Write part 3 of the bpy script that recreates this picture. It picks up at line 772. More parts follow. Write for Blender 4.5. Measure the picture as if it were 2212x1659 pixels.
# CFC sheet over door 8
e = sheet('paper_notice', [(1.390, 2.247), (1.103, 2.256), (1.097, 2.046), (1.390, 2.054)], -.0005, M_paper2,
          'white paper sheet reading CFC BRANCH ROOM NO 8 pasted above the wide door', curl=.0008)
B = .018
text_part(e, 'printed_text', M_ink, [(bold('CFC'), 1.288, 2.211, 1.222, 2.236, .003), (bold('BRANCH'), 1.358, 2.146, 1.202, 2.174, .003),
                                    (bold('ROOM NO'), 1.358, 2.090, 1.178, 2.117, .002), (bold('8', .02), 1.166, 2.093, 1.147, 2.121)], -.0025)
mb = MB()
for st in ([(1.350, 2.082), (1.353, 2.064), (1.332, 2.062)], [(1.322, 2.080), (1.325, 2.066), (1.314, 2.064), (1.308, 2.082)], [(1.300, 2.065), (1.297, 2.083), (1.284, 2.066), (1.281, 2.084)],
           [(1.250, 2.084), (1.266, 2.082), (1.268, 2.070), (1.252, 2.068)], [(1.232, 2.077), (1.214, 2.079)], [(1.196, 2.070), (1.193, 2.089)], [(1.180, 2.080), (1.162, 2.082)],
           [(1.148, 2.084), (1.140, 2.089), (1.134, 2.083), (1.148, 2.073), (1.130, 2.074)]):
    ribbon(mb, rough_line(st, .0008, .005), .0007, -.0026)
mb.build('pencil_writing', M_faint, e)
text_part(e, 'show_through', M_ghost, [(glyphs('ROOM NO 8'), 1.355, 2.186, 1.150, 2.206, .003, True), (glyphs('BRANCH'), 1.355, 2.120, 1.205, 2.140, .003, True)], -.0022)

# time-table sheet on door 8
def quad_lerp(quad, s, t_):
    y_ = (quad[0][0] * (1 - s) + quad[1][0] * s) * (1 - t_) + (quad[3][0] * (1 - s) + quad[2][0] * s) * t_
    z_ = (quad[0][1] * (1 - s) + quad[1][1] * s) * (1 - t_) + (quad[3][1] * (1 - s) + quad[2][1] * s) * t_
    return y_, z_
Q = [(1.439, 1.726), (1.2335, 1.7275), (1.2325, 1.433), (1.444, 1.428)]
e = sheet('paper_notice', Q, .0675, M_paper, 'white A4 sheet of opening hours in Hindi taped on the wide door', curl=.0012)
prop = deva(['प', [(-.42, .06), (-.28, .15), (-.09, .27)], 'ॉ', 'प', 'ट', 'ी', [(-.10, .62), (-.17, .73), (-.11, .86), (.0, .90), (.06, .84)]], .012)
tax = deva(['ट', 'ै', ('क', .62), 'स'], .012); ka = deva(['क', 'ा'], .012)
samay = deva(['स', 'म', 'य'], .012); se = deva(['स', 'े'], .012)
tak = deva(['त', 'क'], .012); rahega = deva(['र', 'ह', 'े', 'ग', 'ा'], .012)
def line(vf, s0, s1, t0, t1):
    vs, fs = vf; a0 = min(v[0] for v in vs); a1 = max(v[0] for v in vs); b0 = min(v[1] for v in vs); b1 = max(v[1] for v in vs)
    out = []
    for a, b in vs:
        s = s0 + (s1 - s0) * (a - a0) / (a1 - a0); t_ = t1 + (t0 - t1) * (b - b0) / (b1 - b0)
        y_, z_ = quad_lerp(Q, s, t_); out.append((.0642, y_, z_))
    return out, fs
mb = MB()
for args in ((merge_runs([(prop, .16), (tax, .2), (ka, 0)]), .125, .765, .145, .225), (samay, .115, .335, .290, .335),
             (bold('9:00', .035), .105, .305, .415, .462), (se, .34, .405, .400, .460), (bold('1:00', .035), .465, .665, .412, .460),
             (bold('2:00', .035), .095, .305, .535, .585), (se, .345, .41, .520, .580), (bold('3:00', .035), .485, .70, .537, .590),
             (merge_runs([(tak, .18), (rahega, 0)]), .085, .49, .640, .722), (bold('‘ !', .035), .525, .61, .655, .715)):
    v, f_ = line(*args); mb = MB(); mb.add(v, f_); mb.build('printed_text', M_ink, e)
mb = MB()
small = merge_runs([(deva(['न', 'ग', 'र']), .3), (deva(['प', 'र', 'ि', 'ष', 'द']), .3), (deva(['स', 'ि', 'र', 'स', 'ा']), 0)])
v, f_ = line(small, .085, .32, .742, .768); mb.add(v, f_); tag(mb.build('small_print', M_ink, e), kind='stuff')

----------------

■ **Work to complete**
Extract the data in full. Keep it word for word.

■ **Task answer**
Write part 3 of the bpy script that recreates this picture. It picks up at line 772. More parts follow. Write for Blender 4.5. Measure the picture as if it were 2212x1659 pixels.
# CFC sheet over door 8
e = sheet('paper_notice', [(1.390, 2.247), (1.103, 2.256), (1.097, 2.046), (1.390, 2.054)], -.0005, M_paper2,
          'white paper sheet reading CFC BRANCH ROOM NO 8 pasted above the wide door', curl=.0008)
B = .018
text_part(e, 'printed_text', M_ink, [(bold('CFC'), 1.288, 2.211, 1.222, 2.236, .003), (bold('BRANCH'), 1.358, 2.146, 1.202, 2.174, .003),
                                    (bold('ROOM NO'), 1.358, 2.090, 1.178, 2.117, .002), (bold('8', .02), 1.166, 2.093, 1.147, 2.121)], -.0025)
mb = MB()
for st in ([(1.350, 2.082), (1.353, 2.064), (1.332, 2.062)], [(1.322, 2.080), (1.325, 2.066), (1.314, 2.064), (1.308, 2.082)], [(1.300, 2.065), (1.297, 2.083), (1.284, 2.066), (1.281, 2.084)],
           [(1.250, 2.084), (1.266, 2.082), (1.268, 2.070), (1.252, 2.068)], [(1.232, 2.077), (1.214, 2.079)], [(1.196, 2.070), (1.193, 2.089)], [(1.180, 2.080), (1.162, 2.082)],
           [(1.148, 2.084), (1.140, 2.089), (1.134, 2.083), (1.148, 2.073), (1.130, 2.074)]):
    ribbon(mb, rough_line(st, .0008, .005), .0007, -.0026)
mb.build('pencil_writing', M_faint, e)
text_part(e, 'show_through', M_ghost, [(glyphs('ROOM NO 8'), 1.355, 2.186, 1.150, 2.206, .003, True), (glyphs('BRANCH'), 1.355, 2.120, 1.205, 2.140, .003, True)], -.0022)

# time-table sheet on door 8
def quad_lerp(quad, s, t_):
    y_ = (quad[0][0] * (1 - s) + quad[1][0] * s) * (1 - t_) + (quad[3][0] * (1 - s) + quad[2][0] * s) * t_
    z_ = (quad[0][1] * (1 - s) + quad[1][1] * s) * (1 - t_) + (quad[3][1] * (1 - s) + quad[2][1] * s) * t_
    return y_, z_
Q = [(1.439, 1.726), (1.2335, 1.7275), (1.2325, 1.433), (1.444, 1.428)]
e = sheet('paper_notice', Q, .0675, M_paper, 'white A4 sheet of opening hours in Hindi taped on the wide door', curl=.0012)
prop = deva(['प', [(-.42, .06), (-.28, .15), (-.09, .27)], 'ॉ', 'प', 'ट', 'ी', [(-.10, .62), (-.17, .73), (-.11, .86), (.0, .90), (.06, .84)]], .012)
tax = deva(['ट', 'ै', ('क', .62), 'स'], .012); ka = deva(['क', 'ा'], .012)
samay = deva(['स', 'म', 'य'], .012); se = deva(['स', 'े'], .012)
tak = deva(['त', 'क'], .012); rahega = deva(['र', 'ह', 'े', 'ग', 'ा'], .012)
def line(vf, s0, s1, t0, t1):
    vs, fs = vf; a0 = min(v[0] for v in vs); a1 = max(v[0] for v in vs); b0 = min(v[1] for v in vs); b1 = max(v[1] for v in vs)
    out = []
    for a, b in vs:
        s = s0 + (s1 - s0) * (a - a0) / (a1 - a0); t_ = t1 + (t0 - t1) * (b - b0) / (b1 - b0)
        y_, z_ = quad_lerp(Q, s, t_); out.append((.0642, y_, z_))
    return out, fs
mb = MB()
for args in ((merge_runs([(prop, .16), (tax, .2), (ka, 0)]), .125, .765, .145, .225), (samay, .115, .335, .290, .335),
             (bold('9:00', .035), .105, .305, .415, .462), (se, .34, .405, .400, .460), (bold('1:00', .035), .465, .665, .412, .460),
             (bold('2:00', .035), .095, .305, .535, .585), (se, .345, .41, .520, .580), (bold('3:00', .035), .485, .70, .537, .590),
             (merge_runs([(tak, .18), (rahega, 0)]), .085, .49, .640, .722), (bold('‘ !', .035), .525, .61, .655, .715)):
    v, f_ = line(*args); mb = MB(); mb.add(v, f_); mb.build('printed_text', M_ink, e)
mb = MB()
small = merge_runs([(deva(['न', 'ग', 'र']), .3), (deva(['प', 'र', 'ि', 'ष', 'द']), .3), (deva(['स', 'ि', 'र', 'स', 'ा']), 0)])
v, f_ = line(small, .085, .32, .742, .768); mb.add(v, f_); tag(mb.build('small_print', M_ink, e), kind='stuff')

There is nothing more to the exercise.